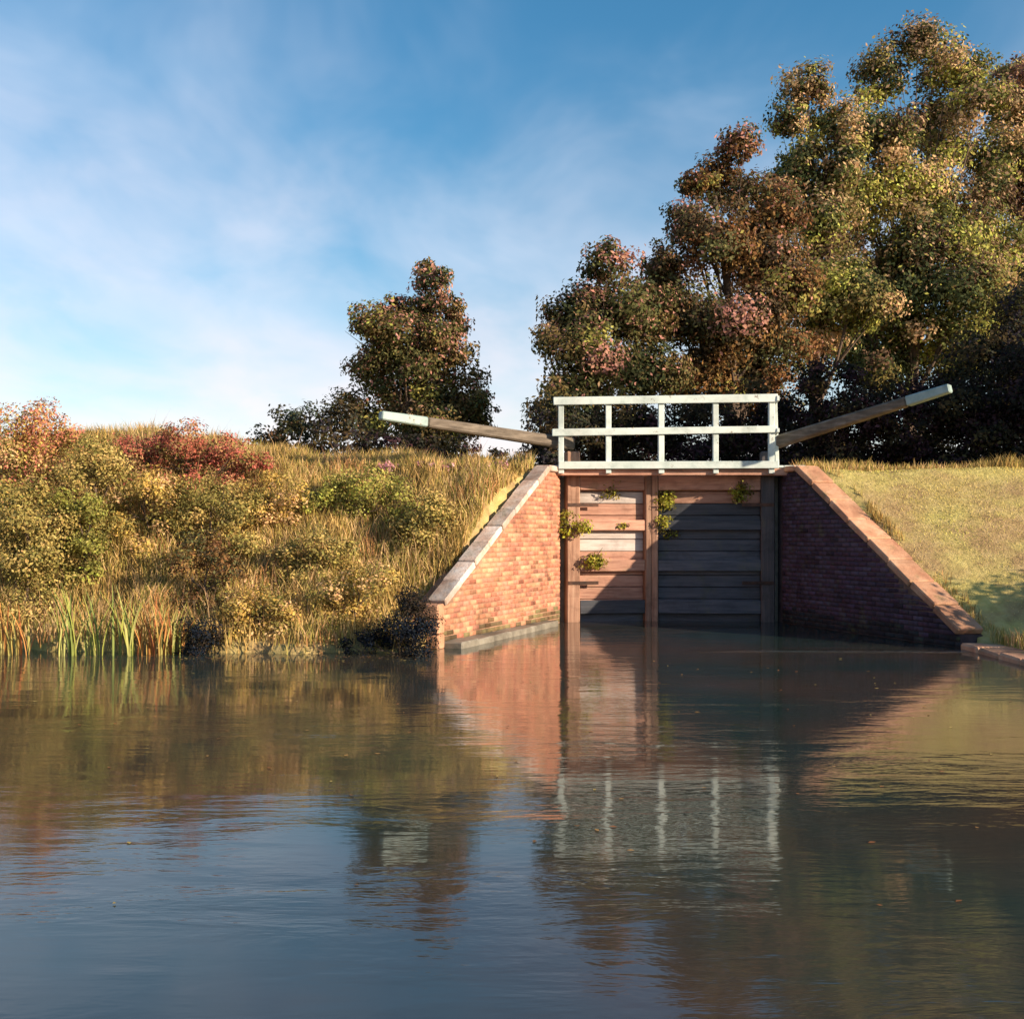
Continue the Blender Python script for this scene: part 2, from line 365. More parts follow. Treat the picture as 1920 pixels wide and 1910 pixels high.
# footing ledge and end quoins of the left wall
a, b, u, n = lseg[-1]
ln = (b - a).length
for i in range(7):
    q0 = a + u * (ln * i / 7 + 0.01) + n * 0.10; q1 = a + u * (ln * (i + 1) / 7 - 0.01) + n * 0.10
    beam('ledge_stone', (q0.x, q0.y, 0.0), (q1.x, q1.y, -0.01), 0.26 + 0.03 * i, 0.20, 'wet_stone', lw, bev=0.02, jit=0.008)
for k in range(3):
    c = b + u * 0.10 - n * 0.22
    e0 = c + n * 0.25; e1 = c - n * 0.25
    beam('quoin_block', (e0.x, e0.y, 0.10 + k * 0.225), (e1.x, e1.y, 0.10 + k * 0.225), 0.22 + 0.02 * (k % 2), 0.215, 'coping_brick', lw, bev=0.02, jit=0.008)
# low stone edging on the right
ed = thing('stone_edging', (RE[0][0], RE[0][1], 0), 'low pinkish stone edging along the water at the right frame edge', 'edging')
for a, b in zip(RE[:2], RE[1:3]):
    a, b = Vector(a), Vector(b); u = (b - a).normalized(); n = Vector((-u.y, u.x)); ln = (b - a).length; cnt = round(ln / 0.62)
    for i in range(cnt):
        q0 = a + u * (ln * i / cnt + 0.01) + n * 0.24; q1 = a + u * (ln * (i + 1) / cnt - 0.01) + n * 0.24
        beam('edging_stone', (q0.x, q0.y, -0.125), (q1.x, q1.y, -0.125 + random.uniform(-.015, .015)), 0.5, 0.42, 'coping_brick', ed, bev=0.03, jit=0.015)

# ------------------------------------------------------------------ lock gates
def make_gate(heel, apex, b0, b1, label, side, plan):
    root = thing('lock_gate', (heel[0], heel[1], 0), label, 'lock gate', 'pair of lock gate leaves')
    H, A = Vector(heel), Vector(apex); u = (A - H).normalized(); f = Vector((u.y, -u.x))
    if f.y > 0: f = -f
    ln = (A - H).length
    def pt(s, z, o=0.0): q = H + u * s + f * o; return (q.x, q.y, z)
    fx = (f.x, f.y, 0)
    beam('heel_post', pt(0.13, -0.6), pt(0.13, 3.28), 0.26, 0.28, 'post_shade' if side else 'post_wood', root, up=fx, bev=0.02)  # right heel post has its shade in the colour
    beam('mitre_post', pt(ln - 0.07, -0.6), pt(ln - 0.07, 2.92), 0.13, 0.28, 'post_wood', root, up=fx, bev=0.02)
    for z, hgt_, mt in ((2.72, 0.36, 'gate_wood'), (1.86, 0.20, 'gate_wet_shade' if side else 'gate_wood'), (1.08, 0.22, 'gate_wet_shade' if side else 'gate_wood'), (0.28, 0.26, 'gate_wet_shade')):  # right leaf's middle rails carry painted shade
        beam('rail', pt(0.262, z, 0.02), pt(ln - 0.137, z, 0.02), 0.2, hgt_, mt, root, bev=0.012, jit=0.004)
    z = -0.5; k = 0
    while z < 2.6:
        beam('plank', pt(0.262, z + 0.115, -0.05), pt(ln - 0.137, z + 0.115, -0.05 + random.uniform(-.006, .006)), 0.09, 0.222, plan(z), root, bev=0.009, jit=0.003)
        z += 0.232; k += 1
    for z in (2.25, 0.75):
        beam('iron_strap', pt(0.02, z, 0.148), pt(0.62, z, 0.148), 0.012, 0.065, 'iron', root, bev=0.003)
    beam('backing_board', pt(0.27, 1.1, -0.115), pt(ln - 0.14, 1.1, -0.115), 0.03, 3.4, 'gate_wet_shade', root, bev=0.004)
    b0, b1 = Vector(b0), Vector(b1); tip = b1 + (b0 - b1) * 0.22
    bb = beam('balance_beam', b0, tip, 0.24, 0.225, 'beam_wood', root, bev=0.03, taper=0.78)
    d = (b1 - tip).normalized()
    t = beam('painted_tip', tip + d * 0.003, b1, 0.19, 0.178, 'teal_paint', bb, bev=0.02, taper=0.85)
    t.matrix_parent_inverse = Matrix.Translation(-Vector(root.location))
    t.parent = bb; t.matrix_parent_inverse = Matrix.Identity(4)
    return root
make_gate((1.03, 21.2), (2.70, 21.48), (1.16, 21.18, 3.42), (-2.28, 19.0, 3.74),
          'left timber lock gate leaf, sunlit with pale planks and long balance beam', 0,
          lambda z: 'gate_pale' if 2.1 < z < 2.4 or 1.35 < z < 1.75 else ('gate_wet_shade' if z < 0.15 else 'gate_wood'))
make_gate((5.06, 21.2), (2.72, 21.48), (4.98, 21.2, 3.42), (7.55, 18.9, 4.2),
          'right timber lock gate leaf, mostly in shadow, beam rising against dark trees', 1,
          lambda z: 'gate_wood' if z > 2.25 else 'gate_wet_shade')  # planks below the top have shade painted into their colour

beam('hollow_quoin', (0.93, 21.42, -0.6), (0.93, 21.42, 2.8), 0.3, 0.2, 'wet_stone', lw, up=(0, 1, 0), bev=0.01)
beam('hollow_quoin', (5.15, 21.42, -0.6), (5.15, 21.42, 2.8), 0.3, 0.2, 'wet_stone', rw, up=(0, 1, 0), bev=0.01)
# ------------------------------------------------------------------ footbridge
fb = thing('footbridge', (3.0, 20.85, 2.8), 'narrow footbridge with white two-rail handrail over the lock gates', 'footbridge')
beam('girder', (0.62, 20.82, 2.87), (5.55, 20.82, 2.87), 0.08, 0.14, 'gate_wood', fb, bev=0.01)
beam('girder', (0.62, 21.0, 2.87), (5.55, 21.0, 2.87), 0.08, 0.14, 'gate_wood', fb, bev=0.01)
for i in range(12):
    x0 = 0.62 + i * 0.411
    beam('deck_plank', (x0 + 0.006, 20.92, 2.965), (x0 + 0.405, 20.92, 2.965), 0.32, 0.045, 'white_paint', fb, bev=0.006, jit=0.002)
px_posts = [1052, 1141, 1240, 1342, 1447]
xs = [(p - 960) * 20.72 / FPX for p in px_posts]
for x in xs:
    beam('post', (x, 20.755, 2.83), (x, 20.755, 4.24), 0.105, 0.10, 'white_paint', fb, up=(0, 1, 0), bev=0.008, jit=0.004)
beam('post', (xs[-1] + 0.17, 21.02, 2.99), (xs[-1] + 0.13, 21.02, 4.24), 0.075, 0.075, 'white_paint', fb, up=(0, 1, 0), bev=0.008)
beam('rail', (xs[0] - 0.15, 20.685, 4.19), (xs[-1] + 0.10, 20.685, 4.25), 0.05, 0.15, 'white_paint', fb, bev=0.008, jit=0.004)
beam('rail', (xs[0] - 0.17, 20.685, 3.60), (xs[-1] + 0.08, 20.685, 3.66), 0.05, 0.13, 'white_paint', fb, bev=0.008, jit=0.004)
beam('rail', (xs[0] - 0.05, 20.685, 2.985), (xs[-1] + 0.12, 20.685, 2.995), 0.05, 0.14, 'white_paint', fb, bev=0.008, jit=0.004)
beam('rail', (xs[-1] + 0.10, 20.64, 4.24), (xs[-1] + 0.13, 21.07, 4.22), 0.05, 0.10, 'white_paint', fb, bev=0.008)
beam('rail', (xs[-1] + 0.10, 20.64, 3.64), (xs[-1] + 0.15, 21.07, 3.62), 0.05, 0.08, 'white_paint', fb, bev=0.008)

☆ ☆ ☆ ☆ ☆

*Aim*.
Say how many lines contain the string "timber", giving nothing but the count.

*Solution to the problem*.
2